STORED DATA:

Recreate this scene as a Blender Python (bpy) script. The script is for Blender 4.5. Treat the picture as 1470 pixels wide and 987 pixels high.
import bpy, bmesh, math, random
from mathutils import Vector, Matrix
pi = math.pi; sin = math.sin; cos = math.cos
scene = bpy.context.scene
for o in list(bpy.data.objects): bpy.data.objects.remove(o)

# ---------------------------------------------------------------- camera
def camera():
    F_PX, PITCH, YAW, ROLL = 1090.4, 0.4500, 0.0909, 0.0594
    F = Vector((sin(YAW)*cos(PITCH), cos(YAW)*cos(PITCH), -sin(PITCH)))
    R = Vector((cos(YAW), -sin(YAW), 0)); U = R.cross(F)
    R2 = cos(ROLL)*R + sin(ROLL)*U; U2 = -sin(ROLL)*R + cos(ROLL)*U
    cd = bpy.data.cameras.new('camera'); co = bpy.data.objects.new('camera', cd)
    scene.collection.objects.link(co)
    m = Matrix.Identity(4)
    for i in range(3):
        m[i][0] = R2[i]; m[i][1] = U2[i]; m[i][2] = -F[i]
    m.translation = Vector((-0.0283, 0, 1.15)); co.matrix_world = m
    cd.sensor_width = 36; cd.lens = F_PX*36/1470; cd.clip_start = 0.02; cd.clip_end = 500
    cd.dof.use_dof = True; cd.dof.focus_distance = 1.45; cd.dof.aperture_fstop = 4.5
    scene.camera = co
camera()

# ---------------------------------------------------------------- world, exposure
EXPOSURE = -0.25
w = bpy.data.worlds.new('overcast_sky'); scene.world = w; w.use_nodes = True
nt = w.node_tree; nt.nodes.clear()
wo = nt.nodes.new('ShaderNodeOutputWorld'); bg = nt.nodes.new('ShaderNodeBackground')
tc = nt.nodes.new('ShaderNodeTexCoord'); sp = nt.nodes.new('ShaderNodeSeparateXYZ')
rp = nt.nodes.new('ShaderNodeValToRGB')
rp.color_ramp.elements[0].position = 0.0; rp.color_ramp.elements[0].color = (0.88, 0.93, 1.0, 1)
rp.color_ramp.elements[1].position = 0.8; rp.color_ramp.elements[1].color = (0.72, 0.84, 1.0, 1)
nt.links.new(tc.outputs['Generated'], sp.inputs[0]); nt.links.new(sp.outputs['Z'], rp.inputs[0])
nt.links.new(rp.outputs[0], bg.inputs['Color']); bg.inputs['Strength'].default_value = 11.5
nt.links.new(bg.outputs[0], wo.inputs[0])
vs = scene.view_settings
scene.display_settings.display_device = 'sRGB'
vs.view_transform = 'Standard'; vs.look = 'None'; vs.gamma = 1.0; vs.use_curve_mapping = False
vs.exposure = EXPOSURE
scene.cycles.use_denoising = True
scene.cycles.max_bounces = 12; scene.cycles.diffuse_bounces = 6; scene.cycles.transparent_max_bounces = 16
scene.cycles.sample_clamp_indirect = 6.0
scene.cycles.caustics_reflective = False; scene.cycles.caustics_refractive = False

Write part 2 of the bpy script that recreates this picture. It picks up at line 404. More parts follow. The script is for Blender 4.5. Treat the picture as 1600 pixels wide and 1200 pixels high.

SHORT PROBLEM:
The records above are to be copied in full, exactly as written.

RESULT OF THE TASK:
Recreate this scene as a Blender Python (bpy) script. The script is for Blender 4.5. Treat the picture as 1470 pixels wide and 987 pixels high.
import bpy, bmesh, math, random
from mathutils import Vector, Matrix
pi = math.pi; sin = math.sin; cos = math.cos
scene = bpy.context.scene
for o in list(bpy.data.objects): bpy.data.objects.remove(o)

# ---------------------------------------------------------------- camera
def camera():
    F_PX, PITCH, YAW, ROLL = 1090.4, 0.4500, 0.0909, 0.0594
    F = Vector((sin(YAW)*cos(PITCH), cos(YAW)*cos(PITCH), -sin(PITCH)))
    R = Vector((cos(YAW), -sin(YAW), 0)); U = R.cross(F)
    R2 = cos(ROLL)*R + sin(ROLL)*U; U2 = -sin(ROLL)*R + cos(ROLL)*U
    cd = bpy.data.cameras.new('camera'); co = bpy.data.objects.new('camera', cd)
    scene.collection.objects.link(co)
    m = Matrix.Identity(4)
    for i in range(3):
        m[i][0] = R2[i]; m[i][1] = U2[i]; m[i][2] = -F[i]
    m.translation = Vector((-0.0283, 0, 1.15)); co.matrix_world = m
    cd.sensor_width = 36; cd.lens = F_PX*36/1470; cd.clip_start = 0.02; cd.clip_end = 500
    cd.dof.use_dof = True; cd.dof.focus_distance = 1.45; cd.dof.aperture_fstop = 4.5
    scene.camera = co
camera()

# ---------------------------------------------------------------- world, exposure
EXPOSURE = -0.25
w = bpy.data.worlds.new('overcast_sky'); scene.world = w; w.use_nodes = True
nt = w.node_tree; nt.nodes.clear()
wo = nt.nodes.new('ShaderNodeOutputWorld'); bg = nt.nodes.new('ShaderNodeBackground')
tc = nt.nodes.new('ShaderNodeTexCoord'); sp = nt.nodes.new('ShaderNodeSeparateXYZ')
rp = nt.nodes.new('ShaderNodeValToRGB')
rp.color_ramp.elements[0].position = 0.0; rp.color_ramp.elements[0].color = (0.88, 0.93, 1.0, 1)
rp.color_ramp.elements[1].position = 0.8; rp.color_ramp.elements[1].color = (0.72, 0.84, 1.0, 1)
nt.links.new(tc.outputs['Generated'], sp.inputs[0]); nt.links.new(sp.outputs['Z'], rp.inputs[0])
nt.links.new(rp.outputs[0], bg.inputs['Color']); bg.inputs['Strength'].default_value = 11.5
nt.links.new(bg.outputs[0], wo.inputs[0])
vs = scene.view_settings
scene.display_settings.display_device = 'sRGB'
vs.view_transform = 'Standard'; vs.look = 'None'; vs.gamma = 1.0; vs.use_curve_mapping = False
vs.exposure = EXPOSURE
scene.cycles.use_denoising = True
scene.cycles.max_bounces = 12; scene.cycles.diffuse_bounces = 6; scene.cycles.transparent_max_bounces = 16
scene.cycles.sample_clamp_indirect = 6.0
scene.cycles.caustics_reflective = False; scene.cycles.caustics_refractive = False

Write part 2 of the bpy script that recreates this picture. It picks up at line 404. More parts follow. The script is for Blender 4.5. Treat the picture as 1600 pixels wide and 1200 pixels high.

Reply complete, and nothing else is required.